--- DATA PROVIDED ---

★ ★ ★ ★ ★ ★ ★

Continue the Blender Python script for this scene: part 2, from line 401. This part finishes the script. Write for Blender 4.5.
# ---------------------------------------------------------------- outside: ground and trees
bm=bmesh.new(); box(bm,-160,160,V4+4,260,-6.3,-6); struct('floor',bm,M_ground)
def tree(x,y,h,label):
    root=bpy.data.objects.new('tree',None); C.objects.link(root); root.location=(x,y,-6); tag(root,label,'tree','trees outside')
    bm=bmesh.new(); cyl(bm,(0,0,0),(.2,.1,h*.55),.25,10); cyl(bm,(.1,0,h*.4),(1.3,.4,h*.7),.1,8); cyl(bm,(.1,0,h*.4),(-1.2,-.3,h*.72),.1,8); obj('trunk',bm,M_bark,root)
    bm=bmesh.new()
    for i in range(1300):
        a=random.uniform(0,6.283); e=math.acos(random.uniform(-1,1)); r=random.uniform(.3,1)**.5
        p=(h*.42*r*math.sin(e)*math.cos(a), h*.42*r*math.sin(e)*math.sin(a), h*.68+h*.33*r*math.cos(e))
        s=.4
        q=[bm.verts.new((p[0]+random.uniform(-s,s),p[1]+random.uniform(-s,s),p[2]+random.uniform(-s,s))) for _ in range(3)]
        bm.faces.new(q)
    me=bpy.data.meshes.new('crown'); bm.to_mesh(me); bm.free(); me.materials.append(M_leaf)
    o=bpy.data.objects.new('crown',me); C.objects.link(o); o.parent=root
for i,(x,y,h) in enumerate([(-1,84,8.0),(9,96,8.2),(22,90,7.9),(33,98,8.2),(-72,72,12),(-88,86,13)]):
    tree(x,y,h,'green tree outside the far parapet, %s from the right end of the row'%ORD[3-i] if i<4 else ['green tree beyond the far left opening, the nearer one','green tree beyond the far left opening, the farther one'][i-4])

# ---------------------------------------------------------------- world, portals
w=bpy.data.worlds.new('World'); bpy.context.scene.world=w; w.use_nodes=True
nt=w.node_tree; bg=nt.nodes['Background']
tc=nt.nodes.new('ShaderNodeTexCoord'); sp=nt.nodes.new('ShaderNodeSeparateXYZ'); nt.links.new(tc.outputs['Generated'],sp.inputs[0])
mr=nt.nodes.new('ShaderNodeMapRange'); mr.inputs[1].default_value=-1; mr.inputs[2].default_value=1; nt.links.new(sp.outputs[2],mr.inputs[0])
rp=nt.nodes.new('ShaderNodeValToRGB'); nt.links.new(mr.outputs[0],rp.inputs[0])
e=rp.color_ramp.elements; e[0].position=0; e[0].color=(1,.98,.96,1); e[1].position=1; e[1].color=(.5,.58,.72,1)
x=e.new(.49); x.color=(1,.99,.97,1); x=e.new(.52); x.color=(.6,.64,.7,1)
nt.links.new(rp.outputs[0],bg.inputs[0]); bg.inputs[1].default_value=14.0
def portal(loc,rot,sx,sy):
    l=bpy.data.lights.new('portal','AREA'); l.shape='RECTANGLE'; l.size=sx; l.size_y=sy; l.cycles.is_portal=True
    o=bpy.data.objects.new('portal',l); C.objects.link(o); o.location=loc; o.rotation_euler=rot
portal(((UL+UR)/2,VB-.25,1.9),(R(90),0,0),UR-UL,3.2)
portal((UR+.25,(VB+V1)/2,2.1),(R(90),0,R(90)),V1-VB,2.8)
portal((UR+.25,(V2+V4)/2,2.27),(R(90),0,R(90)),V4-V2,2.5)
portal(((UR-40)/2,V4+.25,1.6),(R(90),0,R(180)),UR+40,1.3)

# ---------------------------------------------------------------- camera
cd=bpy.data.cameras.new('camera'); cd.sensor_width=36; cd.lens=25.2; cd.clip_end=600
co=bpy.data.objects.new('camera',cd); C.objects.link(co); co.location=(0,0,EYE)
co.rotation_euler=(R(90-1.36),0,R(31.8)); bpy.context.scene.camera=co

★ ★ ★ ★ ★ ★ ★

--- WHAT THIS TASK INVOLVES ---
Each line of the material above needs to be quoted exactly, please.

--- ANSWER TO THIS TASK ---
Continue the Blender Python script for this scene: part 2, from line 401. This part finishes the script. Write for Blender 4.5.
# ---------------------------------------------------------------- outside: ground and trees
bm=bmesh.new(); box(bm,-160,160,V4+4,260,-6.3,-6); struct('floor',bm,M_ground)
def tree(x,y,h,label):
    root=bpy.data.objects.new('tree',None); C.objects.link(root); root.location=(x,y,-6); tag(root,label,'tree','trees outside')
    bm=bmesh.new(); cyl(bm,(0,0,0),(.2,.1,h*.55),.25,10); cyl(bm,(.1,0,h*.4),(1.3,.4,h*.7),.1,8); cyl(bm,(.1,0,h*.4),(-1.2,-.3,h*.72),.1,8); obj('trunk',bm,M_bark,root)
    bm=bmesh.new()
    for i in range(1300):
        a=random.uniform(0,6.283); e=math.acos(random.uniform(-1,1)); r=random.uniform(.3,1)**.5
        p=(h*.42*r*math.sin(e)*math.cos(a), h*.42*r*math.sin(e)*math.sin(a), h*.68+h*.33*r*math.cos(e))
        s=.4
        q=[bm.verts.new((p[0]+random.uniform(-s,s),p[1]+random.uniform(-s,s),p[2]+random.uniform(-s,s))) for _ in range(3)]
        bm.faces.new(q)
    me=bpy.data.meshes.new('crown'); bm.to_mesh(me); bm.free(); me.materials.append(M_leaf)
    o=bpy.data.objects.new('crown',me); C.objects.link(o); o.parent=root
for i,(x,y,h) in enumerate([(-1,84,8.0),(9,96,8.2),(22,90,7.9),(33,98,8.2),(-72,72,12),(-88,86,13)]):
    tree(x,y,h,'green tree outside the far parapet, %s from the right end of the row'%ORD[3-i] if i<4 else ['green tree beyond the far left opening, the nearer one','green tree beyond the far left opening, the farther one'][i-4])

# ---------------------------------------------------------------- world, portals
w=bpy.data.worlds.new('World'); bpy.context.scene.world=w; w.use_nodes=True
nt=w.node_tree; bg=nt.nodes['Background']
tc=nt.nodes.new('ShaderNodeTexCoord'); sp=nt.nodes.new('ShaderNodeSeparateXYZ'); nt.links.new(tc.outputs['Generated'],sp.inputs[0])
mr=nt.nodes.new('ShaderNodeMapRange'); mr.inputs[1].default_value=-1; mr.inputs[2].default_value=1; nt.links.new(sp.outputs[2],mr.inputs[0])
rp=nt.nodes.new('ShaderNodeValToRGB'); nt.links.new(mr.outputs[0],rp.inputs[0])
e=rp.color_ramp.elements; e[0].position=0; e[0].color=(1,.98,.96,1); e[1].position=1; e[1].color=(.5,.58,.72,1)
x=e.new(.49); x.color=(1,.99,.97,1); x=e.new(.52); x.color=(.6,.64,.7,1)
nt.links.new(rp.outputs[0],bg.inputs[0]); bg.inputs[1].default_value=14.0
def portal(loc,rot,sx,sy):
    l=bpy.data.lights.new('portal','AREA'); l.shape='RECTANGLE'; l.size=sx; l.size_y=sy; l.cycles.is_portal=True
    o=bpy.data.objects.new('portal',l); C.objects.link(o); o.location=loc; o.rotation_euler=rot
portal(((UL+UR)/2,VB-.25,1.9),(R(90),0,0),UR-UL,3.2)
portal((UR+.25,(VB+V1)/2,2.1),(R(90),0,R(90)),V1-VB,2.8)
portal((UR+.25,(V2+V4)/2,2.27),(R(90),0,R(90)),V4-V2,2.5)
portal(((UR-40)/2,V4+.25,1.6),(R(90),0,R(180)),UR+40,1.3)

# ---------------------------------------------------------------- camera
cd=bpy.data.cameras.new('camera'); cd.sensor_width=36; cd.lens=25.2; cd.clip_end=600
co=bpy.data.objects.new('camera',cd); C.objects.link(co); co.location=(0,0,EYE)
co.rotation_euler=(R(90-1.36),0,R(31.8)); bpy.context.scene.camera=co